Monday, March 3, 2008

One movie review by Alison Ross

"Juno": A Barren Affair
by Alison Ross

So I had some time to kill on a flight back from San Francisco (lovely city, but too damn chilly), and I decided to slay it with a flick. I truly miss the halcyon daze when the already-inflated price of a plane ticket actually afforded you a meal and a movie on board. Now you gotta pay for both, dammit, and I’ve no doubt that the Delta execs still swim in the loot, while us hapless proletariats pick at seat-crumbs and attempt to entertain ourselves jitterbugging to turbulence and avidly anticipating the seatbelt sign de-illumination. But I digress.

So anyway, long story short: I swiped my card for "Juno." Six bucks for an Oscar-nommed celluloid feature can’t go to waste, I figger. But oh, how wrong I was. I mean, would someone please tell me why critics and the masses alike are lactating all over this film? It’s way too self-consciously “hip” and it’s fluffy as cotton candy to boot. Now I have no prob with fluffy flicks, but this film has pretenses toward Something Deep, and I hate that. The soundtrack, a nauseatingly cutesy pseudo-indie concoction, is spattered all over the film (seriously, those songs sound like Suzanne Vega’s fetuses singing (don’t get me wrong - Vega is talented, but her fetuses are not) ), and the dialogue is saturated with oh-so-clever teen colloquialisms. Yeah, sure, the actress who plays Juno is pretty good, but she AIN’T worth no Oscar nom, given that she basically stole her shtick from the much-savvier Genene Garafalo anyway, and she sure as hell don’t look 16 (cuz she ain’t).
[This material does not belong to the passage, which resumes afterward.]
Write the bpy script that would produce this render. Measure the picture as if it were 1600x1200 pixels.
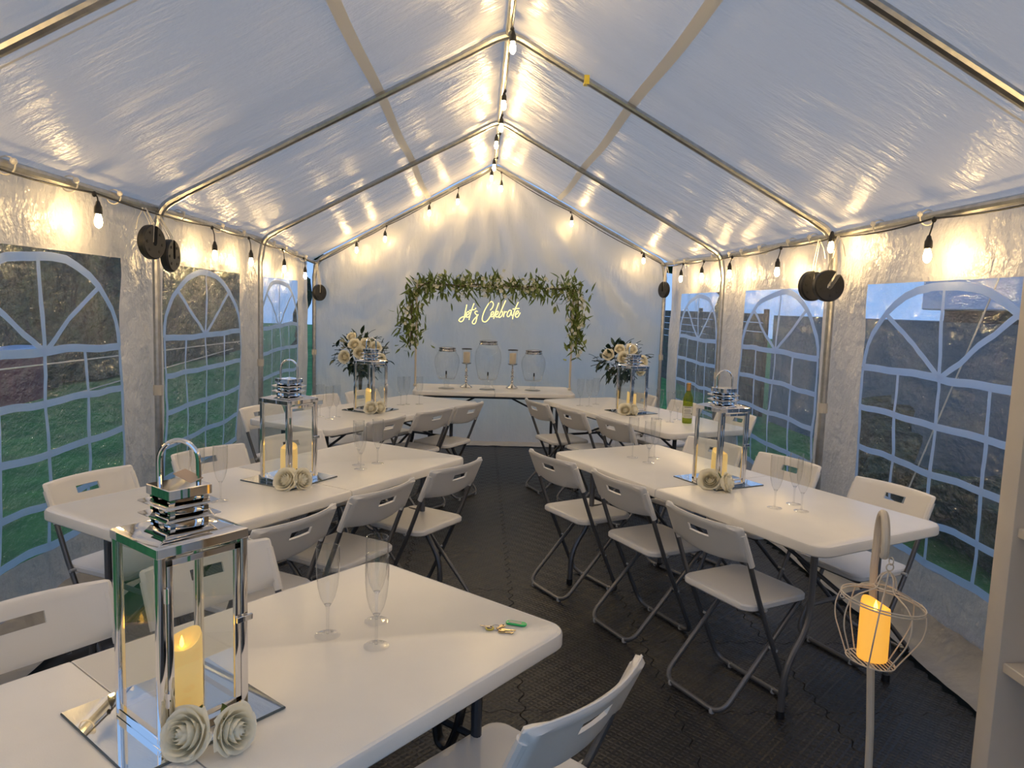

And another thing. I realize that it’s perfectly valid to make a film about a debutante who gets knocked up and decides against abortion in favor of adoption, since those things do happen. I also realize that such movies don’t mandatorially have to have a political dimension. But dammit, the flick almost seems to propagate some sort of subliminal subtext to induce people into negating the option of abortion. For as ambivalent as I am about abortion, it goes against women’s rights to dissuade it or, gasp, prohibit it, and abortion is CERTAINLY often a more humane option than giving the baby up for adoption, given the epidemic surplus of unwanted children, and given that a child who is lucky enough to be adopted will often suffer severe self-esteem defecits. I’m not against adoption at all, of course, and I have adopted friends who are healthy and happy, but it’s just plain sick to suggest that giving a kid up for adoption is inherently more humane than aborting the fetus. There are certainly times for both, but don’t make sweeping statements that adoption is typically the “better” choice. At least, that’s what I got from the film. Perhaps "Juno" is just an anti-abortion propaganda film dressed up in trendy disguise?

Or perhaps I am completely misguided and the film is simply showing the consequences of choice. Either way, it felt contrived to send some sort of coded message about abortion as an unsavory option.

Of course, some critics have embraced the character of Juno as being a feminist hero owing to her sassy confidence and feisty independence. But then, Juno’s clinging to an older male and the film’s romantic culimation kind of decimate that theory altogether, huh?

And don’t get me started on the rambling story, weak parallel plot or the tepid acting by just about everyone else in the film.

Really, I might well have just bought a cocktail with that six bucks and drunkenly played inflight trivia the entire time. That likely was an activity more pregnant with possibility than the barren "Juno."